Forever 21 Benefits From its Shein Strategic Partnership, But Shein Gets the Bigger Slice. Here’s Why.

 

In the retail fashion industry, strategic partnerships are key, especially in the fast fashion sector. A recent alliance between Shein, an emerging e-fashion giant, and Forever 21, a well-established brand, exemplifies this trend. This strategic partnership represents a significant shift in the global fashion industry. Shein, which began as a modest Chinese apparel merchant, has rapidly evolved into a global powerhouse, now valued higher than Zara and H&M combined.

The partnership between Shein and Forever 21 presents numerous opportunities. It raises critical questions about the partnership’s impact on Shein venture into the U.S. market and the enhancement of Forever 21’s existing strengths. What kind of synergies will this alliance bring forth in terms of market penetration and mutual capability enhancement? Can this strategic partnership enable both entities to leverage their strengths more effectively, thereby securing a more dominant position in the fast fashion sector?

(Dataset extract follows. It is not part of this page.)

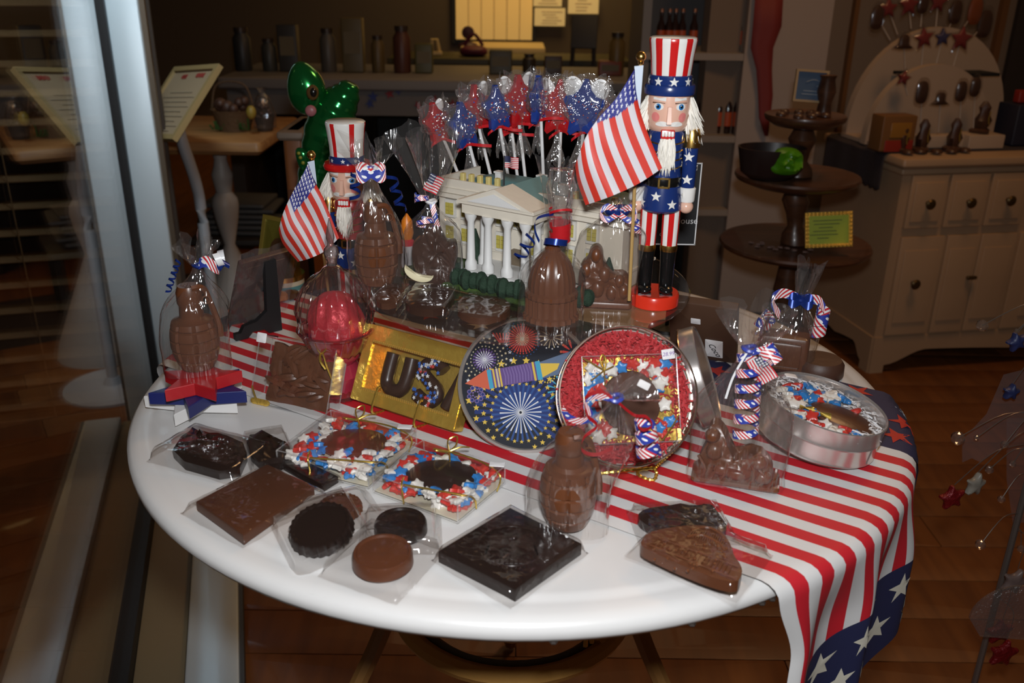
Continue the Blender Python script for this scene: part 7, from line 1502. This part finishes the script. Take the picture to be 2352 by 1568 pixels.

Dr. Ying Huang, Professor of Marketing & Acting Chair of MEI at The University of Massachusetts Lowell, analyzes the recent strategic partnership between Shein and Forever 21. She acknowledges the mutual advantages but emphasizes that Shein appears to gain more from this collaboration. Dr. Huang delves into the strategic aspects of this alliance, particularly focusing on how Shein’s position is bolstered in the competitive landscape of the retail fashion industry, potentially more so than Forever 21’s.

“I see this partnership more the other way around, helping Shein to enter the U.S. market, not necessarily helping Forever 21 because Forever 21 is already in the Chinese market,” Huang said.